Scission of C–O and C–C linkages in lignin over RuRe alloy catalyst

Abstract

The performance of lignin depolymerization is basically determined by the interunit C–O and C–C bonds. Numerous C–O bond cleavage strategies have been developed, while the cleavage of C–C bond between the primary aromatic units remains a challenging task due to the high dissociation energy of C–C bond. Herein, a multifunctional RuRe alloy catalyst was designed, which exhibited exceptional catalytic activity for the cleavage of both C–O and C–C linkages in a broad range of lignin model compounds (β-1, α-5, 5–5, β-O-4, 4-O-5) and two stubborn lignins (kraft lignin and alkaline lignin), affording 97.5% overall yield of monocyclic compounds from model compounds and up to 129% of the maximum theoretical yield of monocyclic products based on C–O bonds cleavage from realistic lignin.
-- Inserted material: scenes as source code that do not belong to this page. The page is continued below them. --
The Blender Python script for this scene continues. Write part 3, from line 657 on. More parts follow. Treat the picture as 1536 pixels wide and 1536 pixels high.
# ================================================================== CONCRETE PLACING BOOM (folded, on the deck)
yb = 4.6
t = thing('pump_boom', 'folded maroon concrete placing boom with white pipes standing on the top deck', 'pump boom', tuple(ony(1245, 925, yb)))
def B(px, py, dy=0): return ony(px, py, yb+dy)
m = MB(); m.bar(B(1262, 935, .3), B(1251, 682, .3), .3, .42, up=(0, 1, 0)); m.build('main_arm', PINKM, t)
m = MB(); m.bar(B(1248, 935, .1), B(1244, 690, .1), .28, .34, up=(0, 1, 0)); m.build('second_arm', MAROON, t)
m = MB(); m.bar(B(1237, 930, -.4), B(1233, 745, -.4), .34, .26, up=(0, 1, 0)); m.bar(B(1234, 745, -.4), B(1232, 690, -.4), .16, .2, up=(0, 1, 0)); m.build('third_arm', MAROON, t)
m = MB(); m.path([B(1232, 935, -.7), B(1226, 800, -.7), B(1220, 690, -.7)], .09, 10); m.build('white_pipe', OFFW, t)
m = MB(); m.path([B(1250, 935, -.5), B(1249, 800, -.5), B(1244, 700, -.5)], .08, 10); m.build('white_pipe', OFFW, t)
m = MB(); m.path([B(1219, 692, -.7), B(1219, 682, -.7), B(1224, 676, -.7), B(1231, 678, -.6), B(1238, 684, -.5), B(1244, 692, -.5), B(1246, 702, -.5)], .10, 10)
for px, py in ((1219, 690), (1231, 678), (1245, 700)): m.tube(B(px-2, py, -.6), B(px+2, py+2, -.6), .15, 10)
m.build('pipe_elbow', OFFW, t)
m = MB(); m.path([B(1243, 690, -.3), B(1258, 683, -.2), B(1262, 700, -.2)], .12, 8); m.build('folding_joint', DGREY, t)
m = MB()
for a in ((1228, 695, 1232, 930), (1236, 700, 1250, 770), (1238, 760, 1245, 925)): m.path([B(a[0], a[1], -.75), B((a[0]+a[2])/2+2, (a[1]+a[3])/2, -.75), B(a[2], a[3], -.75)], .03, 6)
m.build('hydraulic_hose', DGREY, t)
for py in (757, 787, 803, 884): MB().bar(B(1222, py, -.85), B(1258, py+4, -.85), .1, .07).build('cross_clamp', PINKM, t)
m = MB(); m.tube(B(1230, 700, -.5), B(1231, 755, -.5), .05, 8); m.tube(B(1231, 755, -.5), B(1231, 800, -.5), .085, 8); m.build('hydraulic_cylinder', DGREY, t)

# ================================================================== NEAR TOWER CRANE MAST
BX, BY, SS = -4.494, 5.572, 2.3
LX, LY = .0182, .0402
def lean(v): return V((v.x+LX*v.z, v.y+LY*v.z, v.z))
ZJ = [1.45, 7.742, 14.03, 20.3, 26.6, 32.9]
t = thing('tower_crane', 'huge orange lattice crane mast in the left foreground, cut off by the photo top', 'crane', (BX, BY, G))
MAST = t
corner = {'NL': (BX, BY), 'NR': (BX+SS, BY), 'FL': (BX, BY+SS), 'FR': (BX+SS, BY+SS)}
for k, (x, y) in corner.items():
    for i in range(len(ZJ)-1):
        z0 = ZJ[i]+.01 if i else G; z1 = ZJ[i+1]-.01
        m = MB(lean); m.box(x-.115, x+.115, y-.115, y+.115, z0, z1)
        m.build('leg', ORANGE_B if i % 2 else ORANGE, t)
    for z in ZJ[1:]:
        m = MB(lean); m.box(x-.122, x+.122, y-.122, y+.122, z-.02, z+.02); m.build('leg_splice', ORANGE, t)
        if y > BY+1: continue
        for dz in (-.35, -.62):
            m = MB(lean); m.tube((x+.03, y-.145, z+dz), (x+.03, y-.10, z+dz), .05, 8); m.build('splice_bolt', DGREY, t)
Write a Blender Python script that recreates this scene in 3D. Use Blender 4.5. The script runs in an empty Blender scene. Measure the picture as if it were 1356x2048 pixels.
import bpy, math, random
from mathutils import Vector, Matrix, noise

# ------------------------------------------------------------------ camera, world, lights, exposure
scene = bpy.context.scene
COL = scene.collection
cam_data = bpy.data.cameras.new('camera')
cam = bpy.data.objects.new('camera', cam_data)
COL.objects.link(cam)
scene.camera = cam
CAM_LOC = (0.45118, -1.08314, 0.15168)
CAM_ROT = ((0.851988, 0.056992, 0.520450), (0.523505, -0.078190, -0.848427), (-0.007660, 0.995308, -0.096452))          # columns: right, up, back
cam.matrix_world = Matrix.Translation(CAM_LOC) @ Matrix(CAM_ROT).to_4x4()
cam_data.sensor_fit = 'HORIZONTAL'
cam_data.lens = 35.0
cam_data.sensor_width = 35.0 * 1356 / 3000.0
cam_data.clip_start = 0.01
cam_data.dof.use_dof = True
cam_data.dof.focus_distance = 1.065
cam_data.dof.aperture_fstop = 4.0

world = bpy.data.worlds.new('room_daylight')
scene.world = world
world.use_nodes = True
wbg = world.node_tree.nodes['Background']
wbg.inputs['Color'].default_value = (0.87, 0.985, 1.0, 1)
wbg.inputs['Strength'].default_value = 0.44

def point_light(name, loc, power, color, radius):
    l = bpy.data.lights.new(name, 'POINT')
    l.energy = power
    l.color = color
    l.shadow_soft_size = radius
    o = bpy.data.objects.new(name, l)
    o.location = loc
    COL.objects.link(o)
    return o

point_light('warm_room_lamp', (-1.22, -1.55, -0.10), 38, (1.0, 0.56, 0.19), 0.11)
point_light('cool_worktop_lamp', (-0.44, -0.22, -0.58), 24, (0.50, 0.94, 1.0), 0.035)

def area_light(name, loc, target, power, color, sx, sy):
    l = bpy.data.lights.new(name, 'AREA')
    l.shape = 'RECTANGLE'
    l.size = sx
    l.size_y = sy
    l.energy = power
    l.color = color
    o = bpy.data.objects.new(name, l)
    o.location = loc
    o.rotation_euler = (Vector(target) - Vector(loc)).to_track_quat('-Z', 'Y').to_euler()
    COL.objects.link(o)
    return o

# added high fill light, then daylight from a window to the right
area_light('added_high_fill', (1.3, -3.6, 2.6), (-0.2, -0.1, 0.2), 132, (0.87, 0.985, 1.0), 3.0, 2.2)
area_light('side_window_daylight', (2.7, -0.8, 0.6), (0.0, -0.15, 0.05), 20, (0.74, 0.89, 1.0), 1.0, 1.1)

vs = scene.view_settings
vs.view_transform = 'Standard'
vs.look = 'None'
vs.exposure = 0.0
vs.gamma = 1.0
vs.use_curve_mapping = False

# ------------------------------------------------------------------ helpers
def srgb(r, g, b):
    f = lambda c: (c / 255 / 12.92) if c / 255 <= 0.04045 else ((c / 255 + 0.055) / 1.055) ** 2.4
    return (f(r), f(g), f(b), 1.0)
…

Scanning transmission electron microscopy (STEM) characterization showed that RuRe (1:1) alloy particles with hexagonal close-packed structure were homogeneously dispersed on the support. Quasi-in situ X-ray photoelectron spectroscopy (XPS), and X-ray absorption spectroscopy (XAS) indicate that Ru species were predominantly metallic state, whereas Re species were partially oxidized; meanwhile, there was a strong interaction between Ru and Re, where the electron transfer from Re to Ru was occurred, resulting in great improvement on the capability of C–O and C–C bonds cleavage in lignin conversion.